Re: Rust kernel policy
From: H. Peter Anvin
Date: Thu Feb 20 2025 - 07:14:18 EST
On February 20, 2025 4:01:28 AM PST, "H. Peter Anvin" <hpa@xxxxxxxxx> wrote:
>On February 19, 2025 10:32:15 PM PST, Alexey Dobriyan <adobriyan@xxxxxxxxx> wrote:
>>On Wed, Feb 19, 2025 at 11:33:56AM -0800, H. Peter Anvin wrote:
>>> b.
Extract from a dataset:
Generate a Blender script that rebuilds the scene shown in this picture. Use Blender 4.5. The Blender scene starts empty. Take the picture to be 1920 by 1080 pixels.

Can we use existing mature tools, such as C++, to *immediately* improve the quality (not just memory safety!) of our 37-year-old, 35-million line code base and allow for further centralized improvements without the major lag required for compiler extensions to be requested and implemented in gcc (and clang) *and* dealing with the maturity issue?
>>
>>We can't and for technical reasons:
>>
>>* g++ requires C99 initializers to be in declaration order,
>> even in cases where there is no reason to do so.
>>
>>* g++ doesn't support __seg_gs at all:
>>
>> $ echo -n -e 'int __seg_gs gs;' | g++ -xc++ - -S -o /dev/null
>> <stdin>:1:14: error: expected initializer before ‘gs’
>>
>> x86 added this to improve codegen quality so this would be step backwards.
>
>Ok, so those are obvious problems, and I agree that having to rely on the legacy implementation of gs: is undesirable as anything than a transaction crutch.
>
>
Make that *transition* crutch. Stupid autocorrect.